The first is the increasing digitalisation of all countries in the world, including the growing importance of artificial intelligence. Hand in hand with this is the speed with which information, but also misinformation, is being disseminated via social networks, which for some groups have long since replaced traditional media. All of this is necessarily reflected in the way wars are fought, where cognitive warfare, i.e. the battle for the enemy's will in the broadest sense, especially in Russian doctrinal thinking, is never-ending.

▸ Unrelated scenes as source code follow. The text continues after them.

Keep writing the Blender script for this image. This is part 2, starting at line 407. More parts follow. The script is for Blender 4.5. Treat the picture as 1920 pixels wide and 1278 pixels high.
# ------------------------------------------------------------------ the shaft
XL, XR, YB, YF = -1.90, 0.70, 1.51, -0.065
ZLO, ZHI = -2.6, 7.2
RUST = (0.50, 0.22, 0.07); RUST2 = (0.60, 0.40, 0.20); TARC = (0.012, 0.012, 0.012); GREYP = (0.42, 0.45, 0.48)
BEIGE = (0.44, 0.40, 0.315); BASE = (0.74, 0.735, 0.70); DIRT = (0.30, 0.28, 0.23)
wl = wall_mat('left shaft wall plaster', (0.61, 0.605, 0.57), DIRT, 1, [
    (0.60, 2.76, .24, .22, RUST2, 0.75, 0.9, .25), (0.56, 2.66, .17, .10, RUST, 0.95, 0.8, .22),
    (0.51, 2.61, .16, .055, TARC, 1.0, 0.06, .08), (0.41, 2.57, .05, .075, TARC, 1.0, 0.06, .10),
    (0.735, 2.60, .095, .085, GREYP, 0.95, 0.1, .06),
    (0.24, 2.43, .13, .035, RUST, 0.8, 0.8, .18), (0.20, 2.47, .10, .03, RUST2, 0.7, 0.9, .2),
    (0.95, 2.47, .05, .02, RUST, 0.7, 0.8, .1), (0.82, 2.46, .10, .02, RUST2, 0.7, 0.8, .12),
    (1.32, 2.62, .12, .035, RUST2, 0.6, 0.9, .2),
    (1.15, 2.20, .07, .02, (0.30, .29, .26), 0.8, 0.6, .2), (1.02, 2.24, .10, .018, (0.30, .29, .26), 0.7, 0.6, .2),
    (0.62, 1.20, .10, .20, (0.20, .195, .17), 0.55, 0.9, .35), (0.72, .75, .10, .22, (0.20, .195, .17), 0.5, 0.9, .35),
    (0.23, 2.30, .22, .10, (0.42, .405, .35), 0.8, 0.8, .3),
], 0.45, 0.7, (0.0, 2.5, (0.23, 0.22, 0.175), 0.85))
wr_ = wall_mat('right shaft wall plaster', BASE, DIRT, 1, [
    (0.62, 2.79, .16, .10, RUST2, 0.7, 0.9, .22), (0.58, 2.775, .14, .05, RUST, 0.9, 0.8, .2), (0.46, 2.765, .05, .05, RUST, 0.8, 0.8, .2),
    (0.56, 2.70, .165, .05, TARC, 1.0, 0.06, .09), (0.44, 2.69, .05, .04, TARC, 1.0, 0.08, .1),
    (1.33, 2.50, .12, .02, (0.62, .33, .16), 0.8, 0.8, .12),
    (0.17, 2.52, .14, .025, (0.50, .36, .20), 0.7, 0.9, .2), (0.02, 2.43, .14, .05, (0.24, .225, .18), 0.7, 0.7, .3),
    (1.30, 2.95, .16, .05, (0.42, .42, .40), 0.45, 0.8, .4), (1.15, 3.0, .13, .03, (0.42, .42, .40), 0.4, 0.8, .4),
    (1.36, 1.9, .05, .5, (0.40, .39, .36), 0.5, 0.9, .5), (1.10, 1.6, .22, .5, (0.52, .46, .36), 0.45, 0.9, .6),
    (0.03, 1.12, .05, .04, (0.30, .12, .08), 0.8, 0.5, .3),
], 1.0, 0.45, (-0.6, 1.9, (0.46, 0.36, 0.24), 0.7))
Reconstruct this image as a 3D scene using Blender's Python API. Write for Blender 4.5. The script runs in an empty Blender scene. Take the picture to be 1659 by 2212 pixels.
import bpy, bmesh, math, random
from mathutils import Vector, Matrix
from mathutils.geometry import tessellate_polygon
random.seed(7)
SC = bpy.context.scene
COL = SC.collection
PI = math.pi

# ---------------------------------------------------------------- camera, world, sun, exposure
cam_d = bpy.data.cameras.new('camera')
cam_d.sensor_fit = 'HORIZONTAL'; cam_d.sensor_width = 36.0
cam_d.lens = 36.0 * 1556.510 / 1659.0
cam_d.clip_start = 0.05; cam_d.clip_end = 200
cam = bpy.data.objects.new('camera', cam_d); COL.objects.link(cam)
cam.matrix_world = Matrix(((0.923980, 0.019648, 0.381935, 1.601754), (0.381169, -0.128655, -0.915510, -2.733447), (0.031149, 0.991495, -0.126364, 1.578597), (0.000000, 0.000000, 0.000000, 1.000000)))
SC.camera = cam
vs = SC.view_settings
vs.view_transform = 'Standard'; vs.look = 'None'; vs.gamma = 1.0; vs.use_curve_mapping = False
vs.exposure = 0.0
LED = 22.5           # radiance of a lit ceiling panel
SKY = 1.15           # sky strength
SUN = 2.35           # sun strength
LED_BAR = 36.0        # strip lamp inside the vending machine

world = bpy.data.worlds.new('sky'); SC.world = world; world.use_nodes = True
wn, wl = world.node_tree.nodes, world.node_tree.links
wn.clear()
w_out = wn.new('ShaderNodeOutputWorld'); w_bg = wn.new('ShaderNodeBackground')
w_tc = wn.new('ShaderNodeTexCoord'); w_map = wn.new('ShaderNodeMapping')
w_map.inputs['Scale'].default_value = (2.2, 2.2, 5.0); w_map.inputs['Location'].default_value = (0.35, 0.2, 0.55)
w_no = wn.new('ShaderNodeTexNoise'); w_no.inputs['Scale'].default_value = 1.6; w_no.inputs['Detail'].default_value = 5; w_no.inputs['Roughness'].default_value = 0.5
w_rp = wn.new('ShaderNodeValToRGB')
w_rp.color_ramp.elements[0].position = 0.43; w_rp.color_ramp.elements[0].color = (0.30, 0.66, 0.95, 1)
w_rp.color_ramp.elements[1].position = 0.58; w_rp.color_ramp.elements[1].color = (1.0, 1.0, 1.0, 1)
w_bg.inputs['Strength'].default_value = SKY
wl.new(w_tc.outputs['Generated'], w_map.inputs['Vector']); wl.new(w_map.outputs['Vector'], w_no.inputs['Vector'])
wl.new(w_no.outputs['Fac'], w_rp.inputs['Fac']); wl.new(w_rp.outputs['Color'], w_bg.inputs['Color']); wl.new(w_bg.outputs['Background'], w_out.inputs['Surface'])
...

Foto: Darování krve útvarem | SkKySIO
Picture: Blood donation by the unit | SkKySIO

The second is the rapidly growing importance of information and cyber forces, but also the extent of their responsibilities. Hand in hand with this is the increase in the number of personnel providing these operational capabilities. One figure for all - the Cyber and Information Operations Group has more than doubled in size in the short time it has been in existence and this trend will continue. One of the prerequisites for this to continue is attractiveness to future soldiers. 

The combination of the attractive city of Olomouc in the heart of Moravia, together with the specific job description, seems to be the key to further growth. This is because, unlike other branches of the force, the set of knowledge and skills that are in demand for the service are transferable not only inwards but also outwards. Indeed, the cyber force group is looking for candidates who have the aptitude to act as marketing managers, negotiators, analysts, social media managers, copywriters, videographers, photographers, editors and much more. These talents that brought them into the force can then easily be applied after their eventual retirement to senior civilian sector positions.

Overall, the current state of the Information and Cyber Forces can be described by quoting the founder of the British Airborne Forces, General Frederick Browning: 'Paratroopers have no past, but they will have a future all the more glorious.' 

Where paratroopers stood in the early 1940s, members of the Information and Cyber Forces stand today.